In a webinar titled A Deep Dive into the Impact of the Finance Act 2023 organized by the FKE and tax and audit firm BDO Global, FKE boss Jacqueline Mugo and BDO tax manager Tom Komu noted that the introduction of EIPL is ostensibly to boost manufacturing, increase exports, create jobs, save on foreign exchange and promote investments.

“But the direct implication to levy a similar tax that is zero-rated in the rest of the region is that EAC partner states will have a field day in the manufacturing of the products in steel, cement, and paper products thereby exporting jobs outside the country,” FKE boss Jacqueline Mugo and BDO tax manager Tom Komu noted.

The Finance Act 2023 has reviewed the 1.5 percent Import Declaration Fees (IDF) on imported raw materials and intermediate products and increased it to 2.5 percent for all manufacturers.

The review will raise the cost of importation and subsequently the price of manufacturing essential goods.
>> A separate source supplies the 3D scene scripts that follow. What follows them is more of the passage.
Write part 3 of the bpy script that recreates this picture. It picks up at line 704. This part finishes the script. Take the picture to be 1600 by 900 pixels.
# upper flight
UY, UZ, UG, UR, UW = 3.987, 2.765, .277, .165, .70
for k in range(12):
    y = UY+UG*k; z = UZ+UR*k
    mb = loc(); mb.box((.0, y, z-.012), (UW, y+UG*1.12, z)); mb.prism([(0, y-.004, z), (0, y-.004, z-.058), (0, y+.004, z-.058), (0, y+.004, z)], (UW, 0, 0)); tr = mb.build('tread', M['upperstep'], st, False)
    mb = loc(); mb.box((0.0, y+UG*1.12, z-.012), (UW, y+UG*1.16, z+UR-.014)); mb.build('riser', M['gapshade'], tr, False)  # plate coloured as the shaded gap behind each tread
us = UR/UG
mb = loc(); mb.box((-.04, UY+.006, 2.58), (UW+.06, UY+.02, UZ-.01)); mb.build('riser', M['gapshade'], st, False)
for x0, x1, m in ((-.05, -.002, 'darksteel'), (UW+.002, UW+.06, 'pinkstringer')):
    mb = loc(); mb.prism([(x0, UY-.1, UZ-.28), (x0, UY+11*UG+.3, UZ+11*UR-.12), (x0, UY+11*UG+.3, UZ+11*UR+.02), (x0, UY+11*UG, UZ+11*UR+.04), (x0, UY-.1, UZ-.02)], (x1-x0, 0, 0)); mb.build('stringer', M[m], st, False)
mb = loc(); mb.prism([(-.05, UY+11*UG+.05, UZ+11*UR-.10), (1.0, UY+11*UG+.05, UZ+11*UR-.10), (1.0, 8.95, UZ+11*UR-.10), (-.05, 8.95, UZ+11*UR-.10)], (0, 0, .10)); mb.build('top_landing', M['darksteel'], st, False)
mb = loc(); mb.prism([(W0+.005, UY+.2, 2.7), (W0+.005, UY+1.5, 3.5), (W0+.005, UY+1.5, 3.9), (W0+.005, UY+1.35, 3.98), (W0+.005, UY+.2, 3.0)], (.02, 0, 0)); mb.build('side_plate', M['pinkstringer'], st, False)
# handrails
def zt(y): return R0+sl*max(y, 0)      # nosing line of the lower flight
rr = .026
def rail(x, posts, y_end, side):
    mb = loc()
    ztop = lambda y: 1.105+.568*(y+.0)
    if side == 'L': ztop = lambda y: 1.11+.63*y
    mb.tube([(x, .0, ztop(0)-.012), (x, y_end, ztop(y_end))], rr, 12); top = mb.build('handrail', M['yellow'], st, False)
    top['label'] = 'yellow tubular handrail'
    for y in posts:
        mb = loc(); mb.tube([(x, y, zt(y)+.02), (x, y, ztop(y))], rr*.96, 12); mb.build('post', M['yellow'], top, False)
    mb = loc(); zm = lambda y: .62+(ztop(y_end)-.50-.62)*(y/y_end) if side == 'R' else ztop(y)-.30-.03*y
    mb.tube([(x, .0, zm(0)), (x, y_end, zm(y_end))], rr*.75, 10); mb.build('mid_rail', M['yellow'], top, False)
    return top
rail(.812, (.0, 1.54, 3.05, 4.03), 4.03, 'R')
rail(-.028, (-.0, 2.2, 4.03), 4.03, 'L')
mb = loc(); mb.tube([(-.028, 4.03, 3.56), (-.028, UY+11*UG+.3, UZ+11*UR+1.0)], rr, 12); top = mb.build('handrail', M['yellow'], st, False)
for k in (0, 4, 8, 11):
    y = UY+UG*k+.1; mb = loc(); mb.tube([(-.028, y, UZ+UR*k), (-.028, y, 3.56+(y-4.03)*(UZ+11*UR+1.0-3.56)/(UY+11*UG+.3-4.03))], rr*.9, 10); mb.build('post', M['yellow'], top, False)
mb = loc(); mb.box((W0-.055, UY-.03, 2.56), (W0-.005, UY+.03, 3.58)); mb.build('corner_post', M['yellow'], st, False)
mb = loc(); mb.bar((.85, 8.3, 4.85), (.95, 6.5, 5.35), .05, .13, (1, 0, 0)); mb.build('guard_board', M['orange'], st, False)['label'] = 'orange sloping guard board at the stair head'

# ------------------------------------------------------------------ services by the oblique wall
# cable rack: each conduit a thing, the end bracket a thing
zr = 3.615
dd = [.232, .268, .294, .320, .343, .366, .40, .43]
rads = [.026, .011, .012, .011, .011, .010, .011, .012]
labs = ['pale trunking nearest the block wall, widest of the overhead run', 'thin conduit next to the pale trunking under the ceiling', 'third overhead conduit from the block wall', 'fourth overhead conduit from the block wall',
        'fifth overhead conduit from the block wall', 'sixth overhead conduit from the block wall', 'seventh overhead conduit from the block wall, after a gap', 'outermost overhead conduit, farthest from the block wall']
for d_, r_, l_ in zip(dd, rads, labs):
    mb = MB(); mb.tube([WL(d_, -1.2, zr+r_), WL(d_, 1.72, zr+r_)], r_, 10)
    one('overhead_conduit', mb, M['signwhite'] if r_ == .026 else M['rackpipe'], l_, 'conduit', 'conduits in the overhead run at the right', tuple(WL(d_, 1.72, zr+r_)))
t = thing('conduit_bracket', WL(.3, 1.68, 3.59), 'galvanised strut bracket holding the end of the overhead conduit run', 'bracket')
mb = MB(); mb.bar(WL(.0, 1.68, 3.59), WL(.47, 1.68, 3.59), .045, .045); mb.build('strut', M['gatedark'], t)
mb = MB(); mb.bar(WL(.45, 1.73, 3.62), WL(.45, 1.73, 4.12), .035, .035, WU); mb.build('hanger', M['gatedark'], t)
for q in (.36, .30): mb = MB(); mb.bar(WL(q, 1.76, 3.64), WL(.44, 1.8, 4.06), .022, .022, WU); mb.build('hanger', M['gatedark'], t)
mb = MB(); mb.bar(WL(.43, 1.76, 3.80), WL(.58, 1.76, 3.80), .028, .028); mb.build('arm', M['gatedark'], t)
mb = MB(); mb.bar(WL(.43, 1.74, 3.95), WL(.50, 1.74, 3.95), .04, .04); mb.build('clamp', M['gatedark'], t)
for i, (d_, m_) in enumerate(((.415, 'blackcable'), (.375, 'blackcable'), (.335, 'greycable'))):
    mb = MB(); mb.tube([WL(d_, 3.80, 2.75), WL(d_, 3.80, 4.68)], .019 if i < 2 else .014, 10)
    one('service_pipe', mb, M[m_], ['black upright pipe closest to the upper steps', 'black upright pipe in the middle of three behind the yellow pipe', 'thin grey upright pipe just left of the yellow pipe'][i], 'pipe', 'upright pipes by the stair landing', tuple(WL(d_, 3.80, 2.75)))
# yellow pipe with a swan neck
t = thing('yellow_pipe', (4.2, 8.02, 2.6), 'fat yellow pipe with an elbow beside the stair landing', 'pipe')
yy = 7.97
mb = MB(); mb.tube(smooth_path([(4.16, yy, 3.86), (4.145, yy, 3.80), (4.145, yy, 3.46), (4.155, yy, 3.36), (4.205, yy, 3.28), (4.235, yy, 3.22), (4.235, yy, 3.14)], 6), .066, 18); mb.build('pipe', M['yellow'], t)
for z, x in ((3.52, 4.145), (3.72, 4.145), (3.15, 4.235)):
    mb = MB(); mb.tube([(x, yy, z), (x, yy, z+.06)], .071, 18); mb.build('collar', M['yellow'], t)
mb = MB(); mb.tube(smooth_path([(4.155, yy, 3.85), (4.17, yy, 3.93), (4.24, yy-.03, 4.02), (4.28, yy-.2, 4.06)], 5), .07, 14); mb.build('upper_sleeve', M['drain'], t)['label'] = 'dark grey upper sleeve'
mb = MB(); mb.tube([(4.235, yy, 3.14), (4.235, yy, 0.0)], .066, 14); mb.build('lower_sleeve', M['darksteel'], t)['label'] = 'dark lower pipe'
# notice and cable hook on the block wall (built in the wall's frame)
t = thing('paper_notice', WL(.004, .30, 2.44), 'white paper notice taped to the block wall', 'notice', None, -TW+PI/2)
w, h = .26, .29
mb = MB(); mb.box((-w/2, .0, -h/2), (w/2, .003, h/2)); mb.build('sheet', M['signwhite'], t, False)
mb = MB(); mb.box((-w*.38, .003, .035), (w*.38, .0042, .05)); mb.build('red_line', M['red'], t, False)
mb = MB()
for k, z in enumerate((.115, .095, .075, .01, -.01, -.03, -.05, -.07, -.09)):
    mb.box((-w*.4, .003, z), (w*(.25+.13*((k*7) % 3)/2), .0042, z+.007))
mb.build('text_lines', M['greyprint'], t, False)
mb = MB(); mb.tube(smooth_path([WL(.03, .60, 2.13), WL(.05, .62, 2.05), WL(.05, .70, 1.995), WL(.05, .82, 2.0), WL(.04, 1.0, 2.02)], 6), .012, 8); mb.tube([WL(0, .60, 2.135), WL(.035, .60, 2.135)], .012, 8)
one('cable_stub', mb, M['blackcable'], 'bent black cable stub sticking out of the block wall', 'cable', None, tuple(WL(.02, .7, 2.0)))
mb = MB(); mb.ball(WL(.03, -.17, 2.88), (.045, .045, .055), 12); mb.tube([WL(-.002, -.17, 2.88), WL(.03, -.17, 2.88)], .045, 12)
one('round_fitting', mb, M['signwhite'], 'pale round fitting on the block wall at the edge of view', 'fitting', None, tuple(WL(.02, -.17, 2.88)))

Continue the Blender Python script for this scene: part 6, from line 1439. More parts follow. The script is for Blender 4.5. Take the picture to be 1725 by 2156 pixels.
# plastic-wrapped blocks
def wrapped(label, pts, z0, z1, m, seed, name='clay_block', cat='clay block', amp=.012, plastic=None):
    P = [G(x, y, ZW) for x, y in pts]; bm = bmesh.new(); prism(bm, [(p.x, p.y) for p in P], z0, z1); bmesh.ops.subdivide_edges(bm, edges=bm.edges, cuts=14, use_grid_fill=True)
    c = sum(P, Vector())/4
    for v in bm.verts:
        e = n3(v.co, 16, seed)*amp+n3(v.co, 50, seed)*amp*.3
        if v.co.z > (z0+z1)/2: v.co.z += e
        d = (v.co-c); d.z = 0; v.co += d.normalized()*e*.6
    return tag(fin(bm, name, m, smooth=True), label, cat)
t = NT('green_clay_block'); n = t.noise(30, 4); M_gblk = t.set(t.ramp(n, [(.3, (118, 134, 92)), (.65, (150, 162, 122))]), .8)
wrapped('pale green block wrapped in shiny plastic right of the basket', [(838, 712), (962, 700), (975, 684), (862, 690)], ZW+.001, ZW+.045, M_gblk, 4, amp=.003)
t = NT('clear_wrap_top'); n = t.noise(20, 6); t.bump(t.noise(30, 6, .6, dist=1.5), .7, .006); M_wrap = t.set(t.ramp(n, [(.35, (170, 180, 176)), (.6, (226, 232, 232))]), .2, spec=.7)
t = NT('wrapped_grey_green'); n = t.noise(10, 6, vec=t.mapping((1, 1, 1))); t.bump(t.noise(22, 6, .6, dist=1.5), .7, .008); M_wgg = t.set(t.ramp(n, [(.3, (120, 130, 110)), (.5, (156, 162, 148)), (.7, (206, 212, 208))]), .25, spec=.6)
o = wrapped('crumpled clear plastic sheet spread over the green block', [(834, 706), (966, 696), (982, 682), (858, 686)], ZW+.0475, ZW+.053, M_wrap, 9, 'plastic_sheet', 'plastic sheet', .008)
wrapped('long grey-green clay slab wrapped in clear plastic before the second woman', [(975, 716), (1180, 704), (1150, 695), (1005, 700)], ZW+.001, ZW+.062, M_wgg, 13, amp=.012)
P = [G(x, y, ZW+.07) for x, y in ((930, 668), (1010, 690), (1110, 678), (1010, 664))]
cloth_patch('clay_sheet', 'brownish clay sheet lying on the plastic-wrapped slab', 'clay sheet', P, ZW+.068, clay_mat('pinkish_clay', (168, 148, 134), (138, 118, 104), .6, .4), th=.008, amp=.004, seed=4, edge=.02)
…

The increased costs will be passed on to consumers who are already struggling with the high cost of living.

The high cost of electricity in Kenya has a significant impact on the overall economy. “Electricity cost being an input cost, Kenya’s goods and services prices remain comparatively higher in the region. 

This is likely to incentivize imports more than local production,” said KAM.

“With the high energy costs, Kenya continues to lose its attractiveness as an investment destination with the results of lower direct foreign investment inflows.”